**What is needed**
Quote word for word the lines below, beginning with the first and ending with the one that has "B.append(('back_foot', (D3 *". Drop the pictures.
========
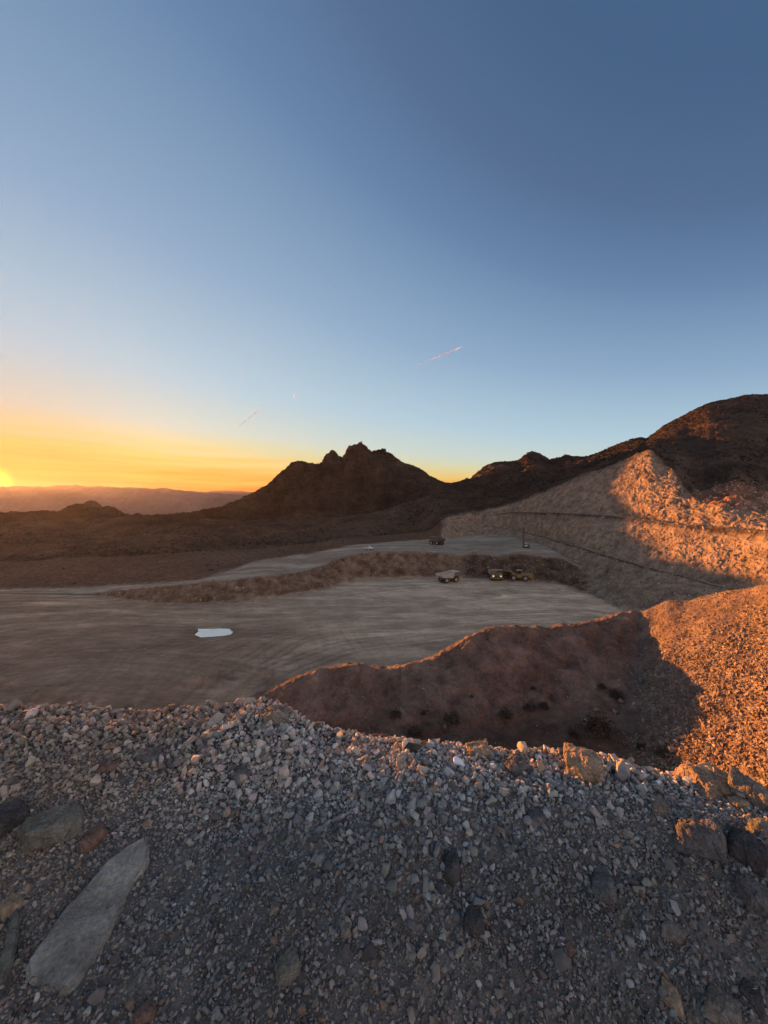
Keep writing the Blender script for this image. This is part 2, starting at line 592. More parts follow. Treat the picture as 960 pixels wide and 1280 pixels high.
B.append(('skyline', bl([(-180, 420, 634), (-100, 420, 637), (0, 420, 640), (30, 425, 640), (55, 440, 638), (74, 470, 640), (84, 490, 634), (95, 510, 630),
                         (104, 540, 631), (111, 540, 626), (119, 540, 627), (124, 540, 633), (129, 540, 637), (133, 540, 633),
                         (140, 540, 634), (149, 540, 640), (158, 450, 645), (166, 430, 645), (172, 415, 641), (178, 405, 646),
                         (192, 400, 647), (212, 400, 645), (225, 400, 643), (240, 408, 642), (255, 425, 637), (280, 465, 632), (300, 480, 624),
                         (320, 492, 615), (335, 500, 605), (350, 500, 592), (358, 500, 584), (368, 500, 577), (377, 500, 576),
                         (388, 500, 580), (400, 500, 581), (405, 500, 576), (410, 500, 567), (417, 500, 565), (422, 500, 570),
                         (428, 500, 574), (434, 500, 568), (440, 500, 558), (448, 500, 555), (456, 500, 557), (459, 500, 563),
                         (466, 500, 566), (473, 500, 562), (481, 500, 562), (487, 500, 568), (496, 500, 574), (506, 500, 580),
                         (517, 500, 583), (526, 500, 587), (535, 500, 594), (550, 495, 602), (565, 495, 604), (578, 500, 600),
                         (590, 500, 597), (600, 500, 588), (612, 500, 580), (625, 500, 577), (645, 500, 577), (653, 500, 572),
                         (660, 500, 566), (667, 500, 565), (675, 498, 568), (686, 497, 575), (700, 495, 572), (708, 493, 569),
                         (716, 490, 571), (735, 485, 571), (746, 480, 567), (770, 472, 557), (790, 466, 550), (800, 464, 547),
                         (807, 463, 549), (816, 461, 543), (830, 458, 532), (850, 455, 522), (872, 451, 510), (886, 449, 503),
                         (905, 447, 500), (920, 445, 497), (931, 443, 494), (960, 440, 493), (1140, 430, 470)], 1.0)))
D3, z3 = B[-1][1]
B.append(('back_slope', (D3 * 1.22, z3 * 0.45 - 12)))
B.append(('back_foot', (D3 * 1.75, np.full_like(D3, -98.0))))

ROWS = [14, 34, 46, 56, 6, 12, 170, 50, 60, 50, 5, 60, 5, 72, 56, 14, 120, 10, 8]
assert len(ROWS) == len(B) - 1
Ds = [b[1][0].copy() for b in B]
Zs = [b[1][1].copy() for b in B]
for k in range(1, len(Ds)):
    Ds[k] = np.maximum(Ds[k], Ds[k - 1] + 0.25)
rowsD, rowsZ, seg, segt = [], [], [], []
for k, n in enumerate(ROWS):
    for j in range(n + (1 if k == len(ROWS) - 1 else 0)):
        t = j / n
        rowsD.append(Ds[k] * (1 - t) + Ds[k + 1] * t)
        rowsZ.append(Zs[k] * (1 - t) + Zs[k + 1] * t)
        seg.append(k)
        segt.append(t)
GD = np.array(rowsD)
GZ = np.array(rowsZ)
SEG = np.array(seg)
SEGT = np.array(segt)
NR, NC = GD.shape
P = np.stack([GD * U[None, :], GD, GZ], axis=-1)
SID = {b[0]: i for i, b in enumerate(B)}
SS = (SEG + SEGT)[:, None] + np.zeros((1, NC))      # continuous breakline coordinate
PXG = PX[None, :] + np.zeros((NR, 1))


def around(name0, name1, soft=0.25):
    a, b = SID[name0], SID[name1]
    return sstep(a - soft, a + soft, SS) * (1 - sstep(b - soft, b + soft, SS))


def cols_between(a, b, soft=12):
    return sstep(a - soft, a + soft, PXG) * (1 - sstep(b - soft, b + soft, PXG))


PXG = PXG + 20 * fbm(P / 6.0, 4, 7) * (SS < SID['back_toe'])
# zone weights (0..1)
Z_valley = around('dump_top', 'front_toe', 0.35) * cols_between(330, 900, 40)
Z_ridge = around('front_toe', 'back_toe', 0.3) * cols_between(325, 800, 22)
Z_scree = around('toe', 'back_toe', 0.2) * (1 - cols_between(-400, 800, 22))
Z_floor = around('back_toe', 'far_toe', 0.1)
Z_floor = np.maximum(Z_floor, around('dump_top', 'back_toe', 0.01) * cols_between(-400, 318, 14))
Z_face = around('far_toe', 'face_crest', 0.12) * cols_between(120, 735, 8)
Z_bench = around('face_crest', 'bench_back', 0.08) * cols_between(-400, 715, 10)
Z_mound = around('bench_back', 'upper_shelf', 0.12) * cols_between(-400, 550, 4)
WALLX = sstep(548, 560, PXG)
Z_wall = around('bench_back', 'rim', 0.15) * WALLX
Z_wall = np.maximum(Z_wall, around('far_toe', 'bench_back', 0.12) * sstep(715, 745, PXG))
Z_red = around('rim', 'saddle', 0.1) * sstep(862, 872, PXG)
Z_hill = np.clip(1 - (Z_valley + Z_ridge + Z_scree + Z_floor + Z_face + Z_bench + Z_mound + Z_wall + Z_red), 0, 1)
Z_hill *= (SS > SID['lower_shelf'])

# normals of the smooth surface, then displacement along them
dr = np.gradient(P, axis=0)
dc = np.gradient(P, axis=1)
NRM = np.cross(dc, dr)
NRM /= np.linalg.norm(NRM, axis=-1, keepdims=True) + 1e-9
NRM[NRM[..., 2] < 0] *= -1
n40 = fbm(P / 45.0, 4, 1)
n12 = ridged(P / 14.0, 4, 21)
n4 = fbm(P / 4.0, 4, 31)
n1 = fbm(P / 1.2, 3, 41)
rug = fbm(P / 60.0, 3, 55)
PW = P * np.array([1 / 5.0, 1 / 5.0, 1 / 26.0])
nwall = ridged(PW, 4, 61)
nblk = fbm(P * np.array([1 / 3.0, 1 / 3.0, 1 / 2.2]), 4, 71)
hillamp = (1 - 0.45 * sstep(760, 840, PXG)) * np.where(SS > SID['behind_rim'] + 0.7, 1.0, 0.6) * (1 - 0.75 * np.exp(-((SS - SID['skyline']) / 0.12) ** 2))
ribs = ridged(P * np.array([1 / 16., 1 / 30., 1 / 70.]) + 0.15 * n40[..., None], 4, 401)
hb = blocks(P / 5.5, 305)
disp = Z_hill * hillamp * (2.4 * n40 + 1.5 * n12 + 2.0 * ribs + 0.9 * n4 + 0.8 * hb)
disp += Z_hill * (1 - sstep(330, 420, PXG)) * sstep(SID['upper_shelf_back'], SID['rim'], SS) * (1 - sstep(SID['behind_rim'] + 0.3, SID['skyline'] - 0.3, SS)) * 5.0 * ridged(P * np.array([1 / 55., 1 / 80., 1 / 60.]), 3, 411)
disp += Z_hill * np.exp(-((SS - SID['skyline']) / 0.25) ** 2) * (0.9 * ridged(P / 7.0, 3, 81) + 0.9 * blocks(P / 4.0, 306))
# rocky crags of the central peak
crag = Z_hill * np.exp(-((PXG - 440) / 50.0) ** 2) * sstep(SID['skyline'] - 0.45, SID['skyline'] - 0.12, SS) * (SS < SID['skyline'] + 0.3)
disp += crag * (4.0 * ridged(P * np.array([1 / 9., 1 / 9., 1 / 30.]), 4, 91) + 2.0 * blocks(P / 7.0, 307))
nfine = ridged(P * np.array([1 / 1.6, 1 / 1.6, 1 / 2.6]), 3, 63)
bk1 = blocks(P / 4.2, 301)
bk2 = blocks(P / 1.7, 302)
bk3 = blocks(P / 9.0, 303)
bk1 = blocks(P / 3.2, 301)
bk2 = blocks(P / 1.5, 302)
bk3 = blocks(P / 5.0, 303)
run = ridged(P * np.array([1 / 2.6, 1 / 2.6, 1 / 22.0]), 4, 64)
shelf_calm = 1 - 0.85 * (np.exp(-((SS - SID['lower_shelf'] - 0.3) / 0.5) ** 2) + np.exp(-((SS - SID['upper_shelf'] - 0.3) / 0.45) ** 2))
shelf_calm = np.clip(shelf_calm, 0.1, 1)
disp += Z_wall * shelf_calm * (0.30 * run + 0.26 * bk1 + 0.20 * bk2 + 0.06 * nfine + 0.25 * nblk + 0.25 * nwall)
litwall = Z_wall * sstep(780, 815, PXG) * sstep(SID['upper_shelf'] - 0.1, SID['upper_shelf'] + 0.2, SS)
disp += litwall * shelf_calm * (0.40 * bk3 + 0.08 * bk2)
disp += Z_ridge * (0.35 * n12 + 0.35 * n4 + 0.22 * n1 + 0.15 * blocks(P / 1.1, 308))
disp += Z_scree * (0.35 * n12 + 0.22 * n4 + 0.14 * n1)
disp += Z_valley * (0.6 * n12 + 0.35 * n4 + 0.1 * n1)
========
**Written response**
Keep writing the Blender script for this image. This is part 2, starting at line 592. More parts follow. Treat the picture as 960 pixels wide and 1280 pixels high.
B.append(('skyline', bl([(-180, 420, 634), (-100, 420, 637), (0, 420, 640), (30, 425, 640), (55, 440, 638), (74, 470, 640), (84, 490, 634), (95, 510, 630),
                         (104, 540, 631), (111, 540, 626), (119, 540, 627), (124, 540, 633), (129, 540, 637), (133, 540, 633),
                         (140, 540, 634), (149, 540, 640), (158, 450, 645), (166, 430, 645), (172, 415, 641), (178, 405, 646),
                         (192, 400, 647), (212, 400, 645), (225, 400, 643), (240, 408, 642), (255, 425, 637), (280, 465, 632), (300, 480, 624),
                         (320, 492, 615), (335, 500, 605), (350, 500, 592), (358, 500, 584), (368, 500, 577), (377, 500, 576),
                         (388, 500, 580), (400, 500, 581), (405, 500, 576), (410, 500, 567), (417, 500, 565), (422, 500, 570),
                         (428, 500, 574), (434, 500, 568), (440, 500, 558), (448, 500, 555), (456, 500, 557), (459, 500, 563),
                         (466, 500, 566), (473, 500, 562), (481, 500, 562), (487, 500, 568), (496, 500, 574), (506, 500, 580),
                         (517, 500, 583), (526, 500, 587), (535, 500, 594), (550, 495, 602), (565, 495, 604), (578, 500, 600),
                         (590, 500, 597), (600, 500, 588), (612, 500, 580), (625, 500, 577), (645, 500, 577), (653, 500, 572),
                         (660, 500, 566), (667, 500, 565), (675, 498, 568), (686, 497, 575), (700, 495, 572), (708, 493, 569),
                         (716, 490, 571), (735, 485, 571), (746, 480, 567), (770, 472, 557), (790, 466, 550), (800, 464, 547),
                         (807, 463, 549), (816, 461, 543), (830, 458, 532), (850, 455, 522), (872, 451, 510), (886, 449, 503),
                         (905, 447, 500), (920, 445, 497), (931, 443, 494), (960, 440, 493), (1140, 430, 470)], 1.0)))
D3, z3 = B[-1][1]
B.append(('back_slope', (D3 * 1.22, z3 * 0.45 - 12)))
B.append(('back_foot', (D3 * 1.75, np.full_like(D3, -98.0))))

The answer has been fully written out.